Wednesday, September 19, 2012

Ecuador trip - Part 2 (Galapagos islands)

Next up was the Galapagos cruise. The next day, we took the early, 2-hop flight to Baltra airport on one of the Galapagos islands and took a raft up to our cruise: The Galapagos Legend. The Galapagos has a bunch of islands, relatively far apart from each other, so taking a cruise is the best way to visit them. A cruise also ensures that you minimize your impact on the islands & help in preservation.

The Legend is one of the few big cruises (capacity of 100 visitors), running across the Galapagos. Most ships are much smaller (17-40 passengers).
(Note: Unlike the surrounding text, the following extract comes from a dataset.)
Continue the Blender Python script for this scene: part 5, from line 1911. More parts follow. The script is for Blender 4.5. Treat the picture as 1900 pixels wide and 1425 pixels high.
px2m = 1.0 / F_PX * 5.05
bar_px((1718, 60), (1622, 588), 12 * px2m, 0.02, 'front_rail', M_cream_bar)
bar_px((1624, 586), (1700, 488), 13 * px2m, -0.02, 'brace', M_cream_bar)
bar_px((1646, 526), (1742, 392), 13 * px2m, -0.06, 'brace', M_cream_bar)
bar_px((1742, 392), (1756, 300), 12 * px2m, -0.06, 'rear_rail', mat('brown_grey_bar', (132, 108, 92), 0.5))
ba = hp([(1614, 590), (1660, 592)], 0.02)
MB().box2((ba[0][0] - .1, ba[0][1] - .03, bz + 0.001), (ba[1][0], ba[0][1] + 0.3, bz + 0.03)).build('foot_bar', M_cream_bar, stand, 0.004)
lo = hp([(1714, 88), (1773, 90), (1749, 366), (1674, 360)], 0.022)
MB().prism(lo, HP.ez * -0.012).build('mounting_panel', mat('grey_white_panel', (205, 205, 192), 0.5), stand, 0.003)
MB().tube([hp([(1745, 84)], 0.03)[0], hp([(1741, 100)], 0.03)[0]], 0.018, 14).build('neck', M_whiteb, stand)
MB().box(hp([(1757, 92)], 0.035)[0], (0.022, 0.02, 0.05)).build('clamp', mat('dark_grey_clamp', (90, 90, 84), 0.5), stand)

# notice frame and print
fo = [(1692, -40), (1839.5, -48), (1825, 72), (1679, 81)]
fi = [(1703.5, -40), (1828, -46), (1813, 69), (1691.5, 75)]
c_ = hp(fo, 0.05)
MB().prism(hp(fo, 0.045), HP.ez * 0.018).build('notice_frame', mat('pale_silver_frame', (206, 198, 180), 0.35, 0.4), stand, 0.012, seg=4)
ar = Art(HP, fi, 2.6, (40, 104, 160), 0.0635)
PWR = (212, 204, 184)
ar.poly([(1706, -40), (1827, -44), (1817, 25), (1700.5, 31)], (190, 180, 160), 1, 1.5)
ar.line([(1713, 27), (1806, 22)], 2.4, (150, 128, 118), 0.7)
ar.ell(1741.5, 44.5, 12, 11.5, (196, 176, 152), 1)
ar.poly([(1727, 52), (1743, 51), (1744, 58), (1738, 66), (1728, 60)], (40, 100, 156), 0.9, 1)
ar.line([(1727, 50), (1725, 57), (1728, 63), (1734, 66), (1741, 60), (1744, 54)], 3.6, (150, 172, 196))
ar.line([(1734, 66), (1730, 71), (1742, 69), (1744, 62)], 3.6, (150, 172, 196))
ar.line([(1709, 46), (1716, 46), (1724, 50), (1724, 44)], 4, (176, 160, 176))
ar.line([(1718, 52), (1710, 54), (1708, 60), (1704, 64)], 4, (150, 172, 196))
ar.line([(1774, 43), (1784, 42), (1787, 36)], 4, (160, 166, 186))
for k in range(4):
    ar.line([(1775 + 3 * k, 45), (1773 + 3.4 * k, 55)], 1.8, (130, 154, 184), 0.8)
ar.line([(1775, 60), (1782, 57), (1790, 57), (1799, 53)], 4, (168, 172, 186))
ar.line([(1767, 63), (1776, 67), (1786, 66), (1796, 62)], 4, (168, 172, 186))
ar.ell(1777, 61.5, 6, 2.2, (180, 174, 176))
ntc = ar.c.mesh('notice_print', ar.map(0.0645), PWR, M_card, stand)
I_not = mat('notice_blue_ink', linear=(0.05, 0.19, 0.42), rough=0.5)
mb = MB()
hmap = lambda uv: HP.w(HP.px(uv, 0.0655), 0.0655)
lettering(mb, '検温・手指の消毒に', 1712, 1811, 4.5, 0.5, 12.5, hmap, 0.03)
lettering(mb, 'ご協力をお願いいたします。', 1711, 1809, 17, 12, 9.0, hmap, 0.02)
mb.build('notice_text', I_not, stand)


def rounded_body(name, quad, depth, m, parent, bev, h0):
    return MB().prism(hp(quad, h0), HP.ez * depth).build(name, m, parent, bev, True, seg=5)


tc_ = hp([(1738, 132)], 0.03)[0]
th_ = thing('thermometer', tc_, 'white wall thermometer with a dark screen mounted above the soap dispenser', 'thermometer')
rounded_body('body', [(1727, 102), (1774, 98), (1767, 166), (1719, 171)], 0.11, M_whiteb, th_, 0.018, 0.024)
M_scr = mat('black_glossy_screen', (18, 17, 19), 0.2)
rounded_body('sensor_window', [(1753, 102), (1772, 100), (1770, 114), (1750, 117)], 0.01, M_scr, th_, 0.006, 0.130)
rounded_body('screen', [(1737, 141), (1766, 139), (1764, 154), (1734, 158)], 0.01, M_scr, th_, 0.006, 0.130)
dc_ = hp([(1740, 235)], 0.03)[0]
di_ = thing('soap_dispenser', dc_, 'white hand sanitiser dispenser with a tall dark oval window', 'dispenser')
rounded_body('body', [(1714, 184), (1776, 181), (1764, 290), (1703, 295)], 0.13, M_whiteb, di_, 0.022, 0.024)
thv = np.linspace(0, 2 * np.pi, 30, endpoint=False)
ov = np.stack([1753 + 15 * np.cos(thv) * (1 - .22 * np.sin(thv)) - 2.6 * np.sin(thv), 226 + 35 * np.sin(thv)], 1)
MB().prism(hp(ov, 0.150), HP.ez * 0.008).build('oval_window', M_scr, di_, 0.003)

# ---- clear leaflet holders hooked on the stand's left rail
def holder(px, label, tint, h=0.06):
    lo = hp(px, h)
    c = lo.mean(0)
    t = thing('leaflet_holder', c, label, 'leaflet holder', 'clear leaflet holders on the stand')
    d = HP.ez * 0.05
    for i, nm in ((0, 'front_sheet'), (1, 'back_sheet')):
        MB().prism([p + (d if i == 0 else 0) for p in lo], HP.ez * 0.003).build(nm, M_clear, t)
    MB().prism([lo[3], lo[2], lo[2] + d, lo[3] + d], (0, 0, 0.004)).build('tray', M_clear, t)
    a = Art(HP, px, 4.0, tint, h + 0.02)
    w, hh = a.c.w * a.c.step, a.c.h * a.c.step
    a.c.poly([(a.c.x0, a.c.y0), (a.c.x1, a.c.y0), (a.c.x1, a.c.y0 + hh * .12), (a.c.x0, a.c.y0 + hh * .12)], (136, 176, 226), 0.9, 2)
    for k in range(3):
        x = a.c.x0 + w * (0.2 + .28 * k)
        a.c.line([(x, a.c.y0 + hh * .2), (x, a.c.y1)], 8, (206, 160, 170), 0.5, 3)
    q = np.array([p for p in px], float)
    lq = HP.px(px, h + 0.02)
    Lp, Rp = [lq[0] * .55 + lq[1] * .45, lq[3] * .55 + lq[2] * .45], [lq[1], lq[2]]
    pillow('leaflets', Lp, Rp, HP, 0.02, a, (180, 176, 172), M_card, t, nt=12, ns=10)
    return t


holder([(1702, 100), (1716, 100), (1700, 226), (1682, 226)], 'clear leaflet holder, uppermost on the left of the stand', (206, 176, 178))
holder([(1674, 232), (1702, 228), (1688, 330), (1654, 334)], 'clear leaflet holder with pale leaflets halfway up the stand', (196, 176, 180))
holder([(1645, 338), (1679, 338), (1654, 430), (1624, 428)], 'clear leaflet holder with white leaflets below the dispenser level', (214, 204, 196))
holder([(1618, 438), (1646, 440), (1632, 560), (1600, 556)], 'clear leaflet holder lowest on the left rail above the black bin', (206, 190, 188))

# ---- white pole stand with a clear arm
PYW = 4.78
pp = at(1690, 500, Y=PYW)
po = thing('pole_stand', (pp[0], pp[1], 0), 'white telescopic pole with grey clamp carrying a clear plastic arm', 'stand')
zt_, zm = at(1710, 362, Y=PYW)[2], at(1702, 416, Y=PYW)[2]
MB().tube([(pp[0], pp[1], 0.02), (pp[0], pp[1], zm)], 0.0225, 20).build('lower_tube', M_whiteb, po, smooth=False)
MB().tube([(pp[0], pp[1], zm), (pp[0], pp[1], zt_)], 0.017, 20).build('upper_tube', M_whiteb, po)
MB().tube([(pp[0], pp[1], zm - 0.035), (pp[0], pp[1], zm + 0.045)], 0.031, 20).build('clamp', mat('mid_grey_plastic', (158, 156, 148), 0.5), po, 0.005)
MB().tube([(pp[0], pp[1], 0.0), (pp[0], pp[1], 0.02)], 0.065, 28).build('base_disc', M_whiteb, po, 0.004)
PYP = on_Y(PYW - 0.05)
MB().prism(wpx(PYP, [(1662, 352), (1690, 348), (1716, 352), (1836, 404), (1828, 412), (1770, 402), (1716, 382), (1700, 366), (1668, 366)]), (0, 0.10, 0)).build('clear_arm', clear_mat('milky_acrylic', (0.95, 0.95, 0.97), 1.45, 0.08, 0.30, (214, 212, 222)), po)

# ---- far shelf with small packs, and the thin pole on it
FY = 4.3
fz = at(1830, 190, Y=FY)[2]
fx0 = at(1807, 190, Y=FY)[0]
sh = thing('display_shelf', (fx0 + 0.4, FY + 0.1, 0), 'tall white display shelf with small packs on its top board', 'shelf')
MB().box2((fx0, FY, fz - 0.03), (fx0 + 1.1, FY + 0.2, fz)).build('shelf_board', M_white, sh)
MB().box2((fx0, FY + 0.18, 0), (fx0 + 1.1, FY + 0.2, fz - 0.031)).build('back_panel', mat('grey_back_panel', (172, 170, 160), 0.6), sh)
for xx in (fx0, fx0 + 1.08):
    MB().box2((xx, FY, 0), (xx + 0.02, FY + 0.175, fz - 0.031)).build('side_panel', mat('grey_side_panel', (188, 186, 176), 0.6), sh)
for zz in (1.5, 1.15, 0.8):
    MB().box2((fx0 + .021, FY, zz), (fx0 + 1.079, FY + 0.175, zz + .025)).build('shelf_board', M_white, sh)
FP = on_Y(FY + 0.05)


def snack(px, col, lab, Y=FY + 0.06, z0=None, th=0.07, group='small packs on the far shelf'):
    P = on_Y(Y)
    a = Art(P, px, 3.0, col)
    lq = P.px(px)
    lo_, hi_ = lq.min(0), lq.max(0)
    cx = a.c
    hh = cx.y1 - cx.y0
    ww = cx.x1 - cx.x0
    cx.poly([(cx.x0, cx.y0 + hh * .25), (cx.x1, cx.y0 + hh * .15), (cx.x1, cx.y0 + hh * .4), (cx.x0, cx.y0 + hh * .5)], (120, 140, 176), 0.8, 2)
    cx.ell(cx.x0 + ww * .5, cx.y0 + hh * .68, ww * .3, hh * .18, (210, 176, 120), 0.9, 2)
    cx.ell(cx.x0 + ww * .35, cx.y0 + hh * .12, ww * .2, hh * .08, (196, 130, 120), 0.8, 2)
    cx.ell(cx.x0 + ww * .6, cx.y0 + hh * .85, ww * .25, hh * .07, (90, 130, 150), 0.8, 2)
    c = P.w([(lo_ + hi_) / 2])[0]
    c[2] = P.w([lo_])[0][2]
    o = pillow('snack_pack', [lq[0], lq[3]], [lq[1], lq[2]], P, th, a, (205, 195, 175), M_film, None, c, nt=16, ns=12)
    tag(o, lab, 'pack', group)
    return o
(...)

We decided to go with a big ship, because more people equals more fun. We thoroughly enjoyed our time at the Galapagos. The service was great and the schedule was optimal. Never did we feel that we were too rushed, or too bored. We had 2 excursions a day, 1 in the morning and 1 in the evening, where we visited one of the islands.

The islands themselves were quite different than what I had imagined. I had imagined a lush, green paradise, but most of the islands were dry, barren, rocky affairs. What makes Galapagos special is not the richness of life, but rather the uniqueness of it. A lot of the species at Galapagos evolved at Galapagos and hence you wont find them anywhere else on the earth. Some of the highlights in no particular order were:

The salt-sneezing marine iguana and the magnificently colored land iguana...

The blue-footed boobies, especially their straight vertical dive into the sea...

The frigate birds and their majestic flight...

And the overall lava-created landscape...

Yes and the tortoises were great too :). But you've probably heard a lot about them already.

A surprising fact that I did not know was that Galapagos has a permanent human settlement of almost 18000 with proper villages and farms primarily on the island of Santa Cruz. The settlement was originally created by the Ecuadorian government because they wanted to assert their control on the islands and didn't want any of the mighty European countries to claim it.

As we found out, Galapagos also suffers from the influx of invasive species introduced by humans. So the national park is hard at work eliminating rats, pigs, sheep, dogs, cats, non-native plants and everything else that is non-native. It seems like a huge and a very hard undertaking.

Overall, I felt that the Galapagos islands are a unique tourist destination for casual tourists. A bit on the expensive side, but worth it.